The theatre sprung to life in 1992, according to their website, and has produced over 2,100 shows since then. On this cold Thursday evening in January, I was ushered down the stairs to sub-Brüka— a cozy basement room that undoubtedly holds the ability to transform into anywhere imaginable.
Mary Bennett, the Producing Artistic Director and an actor at Brüka, greeted me with a smile and a piece of paper. “When I say this number, can you say this?” Bennett asked me. The pink note card read: ‘525924. Track 7 on every great record.’
“Sure,” I replied, taking the note. Feeling special, and confused.
Every Brilliant Thing was originally written by English playwright Duncan Macmillan, and performed by stand-up comedian Johnny Donahoe. At the outset, it appears to be a one-man show— but that is not the case at all.

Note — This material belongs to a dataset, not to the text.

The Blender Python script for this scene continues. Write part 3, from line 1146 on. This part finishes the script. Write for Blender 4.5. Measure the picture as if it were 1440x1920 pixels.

In his first performances, Donahoe would call on various unwitting audience members to take on the roles of supporting characters. Submerging folks fully into the story this way, audience participation became an integral piece of performing Macmillan’s play.
In the Brüka Theatre, I watched Bennett greet every guest that came in after me with a similar smile, note card, and request. My feelings of being special were replaced by something even better— excitement.

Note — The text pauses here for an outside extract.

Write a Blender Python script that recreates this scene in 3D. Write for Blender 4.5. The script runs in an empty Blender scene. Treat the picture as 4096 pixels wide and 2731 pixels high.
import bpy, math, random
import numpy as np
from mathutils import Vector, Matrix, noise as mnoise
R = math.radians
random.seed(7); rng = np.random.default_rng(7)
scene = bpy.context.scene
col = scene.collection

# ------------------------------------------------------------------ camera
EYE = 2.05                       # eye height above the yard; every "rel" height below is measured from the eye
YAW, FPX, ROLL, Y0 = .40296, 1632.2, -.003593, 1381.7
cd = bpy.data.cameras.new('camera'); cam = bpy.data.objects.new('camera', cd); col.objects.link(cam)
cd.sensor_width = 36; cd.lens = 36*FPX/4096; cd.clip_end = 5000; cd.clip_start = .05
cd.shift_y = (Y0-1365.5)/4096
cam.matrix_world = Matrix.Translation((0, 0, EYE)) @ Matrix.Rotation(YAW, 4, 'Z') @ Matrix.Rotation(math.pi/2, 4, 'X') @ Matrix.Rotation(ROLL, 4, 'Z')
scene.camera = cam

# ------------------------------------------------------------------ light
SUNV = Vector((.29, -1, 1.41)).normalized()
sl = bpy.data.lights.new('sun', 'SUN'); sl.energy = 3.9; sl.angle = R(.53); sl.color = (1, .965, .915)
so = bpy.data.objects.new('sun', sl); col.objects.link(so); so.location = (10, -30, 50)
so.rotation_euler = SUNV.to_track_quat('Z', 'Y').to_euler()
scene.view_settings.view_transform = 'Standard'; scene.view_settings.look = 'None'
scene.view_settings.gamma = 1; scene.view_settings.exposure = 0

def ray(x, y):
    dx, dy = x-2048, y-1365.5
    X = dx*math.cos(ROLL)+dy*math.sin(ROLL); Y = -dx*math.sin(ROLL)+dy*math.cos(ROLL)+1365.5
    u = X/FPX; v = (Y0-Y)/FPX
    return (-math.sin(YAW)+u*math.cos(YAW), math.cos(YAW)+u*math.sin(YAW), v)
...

Eventually the lights brightened over the set and the audience grew silent. Bennett started with a small, smooth voice: “The list began after her first attempt. A list of everything brilliant in the world. Everything worth living for.”
“Number one,” says Bennet, lifting an eyebrow, looking up. Someone behind me in the audience enthusiastically shouts, “ice cream!”

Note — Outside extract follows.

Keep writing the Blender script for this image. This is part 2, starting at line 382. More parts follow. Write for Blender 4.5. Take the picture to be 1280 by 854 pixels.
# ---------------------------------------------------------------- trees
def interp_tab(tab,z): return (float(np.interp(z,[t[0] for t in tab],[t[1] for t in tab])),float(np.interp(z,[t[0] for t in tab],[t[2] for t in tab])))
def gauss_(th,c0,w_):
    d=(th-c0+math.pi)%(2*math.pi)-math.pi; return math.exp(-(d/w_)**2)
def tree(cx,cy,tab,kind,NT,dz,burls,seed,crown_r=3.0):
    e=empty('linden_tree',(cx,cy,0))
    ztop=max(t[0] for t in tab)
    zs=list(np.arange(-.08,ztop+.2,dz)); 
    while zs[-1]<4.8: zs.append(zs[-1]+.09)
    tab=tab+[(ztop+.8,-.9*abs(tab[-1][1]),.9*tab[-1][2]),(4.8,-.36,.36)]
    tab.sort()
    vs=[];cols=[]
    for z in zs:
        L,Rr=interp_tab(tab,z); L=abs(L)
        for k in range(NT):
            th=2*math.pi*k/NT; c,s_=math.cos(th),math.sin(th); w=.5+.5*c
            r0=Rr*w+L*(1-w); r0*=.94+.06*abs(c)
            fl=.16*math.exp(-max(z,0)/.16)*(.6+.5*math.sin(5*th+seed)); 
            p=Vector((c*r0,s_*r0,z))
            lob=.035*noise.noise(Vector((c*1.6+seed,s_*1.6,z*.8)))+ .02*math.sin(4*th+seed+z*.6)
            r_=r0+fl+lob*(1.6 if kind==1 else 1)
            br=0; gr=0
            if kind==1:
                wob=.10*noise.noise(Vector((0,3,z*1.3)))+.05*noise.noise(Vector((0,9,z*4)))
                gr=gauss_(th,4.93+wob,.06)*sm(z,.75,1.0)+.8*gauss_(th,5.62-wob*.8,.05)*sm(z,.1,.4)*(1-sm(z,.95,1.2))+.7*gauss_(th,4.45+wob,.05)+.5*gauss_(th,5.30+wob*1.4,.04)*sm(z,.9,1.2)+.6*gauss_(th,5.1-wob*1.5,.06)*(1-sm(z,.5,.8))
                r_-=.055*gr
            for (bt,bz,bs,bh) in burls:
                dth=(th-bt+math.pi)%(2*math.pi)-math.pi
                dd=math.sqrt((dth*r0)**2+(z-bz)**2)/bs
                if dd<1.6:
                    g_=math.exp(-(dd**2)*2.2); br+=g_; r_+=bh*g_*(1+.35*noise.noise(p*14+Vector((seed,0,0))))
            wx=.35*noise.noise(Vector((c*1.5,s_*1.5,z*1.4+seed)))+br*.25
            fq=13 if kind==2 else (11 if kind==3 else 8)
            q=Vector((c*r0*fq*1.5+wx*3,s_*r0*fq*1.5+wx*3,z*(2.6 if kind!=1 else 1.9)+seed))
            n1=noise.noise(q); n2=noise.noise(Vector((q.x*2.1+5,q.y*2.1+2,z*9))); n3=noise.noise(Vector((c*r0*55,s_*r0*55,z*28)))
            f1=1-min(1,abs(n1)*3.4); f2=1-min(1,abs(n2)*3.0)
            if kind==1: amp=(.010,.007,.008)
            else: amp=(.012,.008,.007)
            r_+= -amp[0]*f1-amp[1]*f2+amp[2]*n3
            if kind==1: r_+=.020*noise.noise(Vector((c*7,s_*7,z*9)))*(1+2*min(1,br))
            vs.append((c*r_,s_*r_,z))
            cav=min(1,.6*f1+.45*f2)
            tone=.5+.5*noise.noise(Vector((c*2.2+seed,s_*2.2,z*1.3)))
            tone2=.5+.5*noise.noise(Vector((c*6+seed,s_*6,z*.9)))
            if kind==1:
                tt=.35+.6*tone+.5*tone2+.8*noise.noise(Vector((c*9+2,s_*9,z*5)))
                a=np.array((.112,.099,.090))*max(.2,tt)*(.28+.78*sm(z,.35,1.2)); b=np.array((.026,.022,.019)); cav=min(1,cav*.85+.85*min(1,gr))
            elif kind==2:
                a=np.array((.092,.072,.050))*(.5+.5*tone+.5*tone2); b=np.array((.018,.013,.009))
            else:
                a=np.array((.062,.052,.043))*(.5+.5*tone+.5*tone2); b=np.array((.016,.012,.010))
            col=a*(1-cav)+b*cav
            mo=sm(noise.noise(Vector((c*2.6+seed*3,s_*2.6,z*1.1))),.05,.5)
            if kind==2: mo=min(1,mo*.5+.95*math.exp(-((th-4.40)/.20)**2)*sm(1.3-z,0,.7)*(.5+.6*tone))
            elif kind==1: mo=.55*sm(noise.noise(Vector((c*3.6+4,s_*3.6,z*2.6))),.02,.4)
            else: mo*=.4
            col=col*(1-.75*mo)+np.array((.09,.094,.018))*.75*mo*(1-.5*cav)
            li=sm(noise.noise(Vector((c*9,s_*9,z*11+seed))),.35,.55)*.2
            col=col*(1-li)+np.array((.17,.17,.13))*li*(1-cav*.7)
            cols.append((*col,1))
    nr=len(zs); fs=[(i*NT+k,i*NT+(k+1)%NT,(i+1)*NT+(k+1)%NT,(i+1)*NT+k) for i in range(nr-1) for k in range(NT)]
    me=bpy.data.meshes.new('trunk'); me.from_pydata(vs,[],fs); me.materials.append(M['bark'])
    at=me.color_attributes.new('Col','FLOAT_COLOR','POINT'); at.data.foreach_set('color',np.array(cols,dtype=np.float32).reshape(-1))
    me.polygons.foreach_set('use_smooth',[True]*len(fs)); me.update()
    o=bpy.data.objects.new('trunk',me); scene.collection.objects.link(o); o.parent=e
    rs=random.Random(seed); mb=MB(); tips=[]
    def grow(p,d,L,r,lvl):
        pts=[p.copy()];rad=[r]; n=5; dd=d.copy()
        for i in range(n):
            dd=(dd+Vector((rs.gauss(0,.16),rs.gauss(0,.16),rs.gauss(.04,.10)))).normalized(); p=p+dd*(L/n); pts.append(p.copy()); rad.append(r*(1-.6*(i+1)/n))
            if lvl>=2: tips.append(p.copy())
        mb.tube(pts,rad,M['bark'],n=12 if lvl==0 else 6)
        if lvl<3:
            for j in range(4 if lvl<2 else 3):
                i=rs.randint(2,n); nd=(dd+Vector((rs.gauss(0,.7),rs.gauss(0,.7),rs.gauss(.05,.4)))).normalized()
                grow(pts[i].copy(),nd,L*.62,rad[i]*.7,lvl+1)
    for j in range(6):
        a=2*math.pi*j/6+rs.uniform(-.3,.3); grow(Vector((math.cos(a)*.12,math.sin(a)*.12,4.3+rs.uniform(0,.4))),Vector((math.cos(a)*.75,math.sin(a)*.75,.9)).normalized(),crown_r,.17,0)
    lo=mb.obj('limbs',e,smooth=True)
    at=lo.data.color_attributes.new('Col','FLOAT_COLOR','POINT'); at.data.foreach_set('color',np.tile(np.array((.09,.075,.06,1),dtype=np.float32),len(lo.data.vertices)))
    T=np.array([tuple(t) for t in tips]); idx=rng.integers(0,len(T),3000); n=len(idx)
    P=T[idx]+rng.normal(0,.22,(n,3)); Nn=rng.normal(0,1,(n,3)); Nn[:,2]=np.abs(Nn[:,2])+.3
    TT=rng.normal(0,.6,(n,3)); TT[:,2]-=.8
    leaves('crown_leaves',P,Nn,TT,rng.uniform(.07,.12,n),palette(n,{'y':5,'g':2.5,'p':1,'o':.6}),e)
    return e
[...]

Every Brilliant Thing is the hilarious and heartbreaking account of a person who grows up with a chronically depressed mother. Feeling guilty about their mother’s sadness, the narrator hurls “brilliant things” at her, in hopes of landing on something brilliant enough to beat out the bad thoughts.
The more their mother resists seeing and hearing of all her child’s brilliant things, the more desperate the child becomes— etching gratitudes inside cereal boxes, carving them into bread loaves. Anything that might give their mother a reason to live.
As the narrator grows older, goes to college, and falls in love, they’re introduced to their own depressive tendencies. The narrator ponders the undeniable link between their mother and their own self, and the list begins to serve a new purpose.
Bennett poured endless emotion into this performance, drawing many laughs and gasps (and at least one tear) from the audience. Not only were we invited to witness this story, we also had the opportunity to help create the story. The person sitting next to me, in fact, had a turn in the spotlight. They played the veterinarian who euthanized the narrator’s childhood dog, Sherlock Bones. And they crushed it.
\Every Brilliant Thing is wonderfully written, and Bennett was breath-taking. But the true magic of it came from the audience. As Bennett ran through sub-Brüka, breathing heavily with passion and high-fiving us all, there was a sense of connection in the little theatre.
There was no fourth wall break, because the fourth wall was never built. We experienced fiction, a performance— but it was real, too. It was life. We were all in it together, the connection was palpable. The lines were blurred and beautiful. And that feeling was one (of many) brilliant things.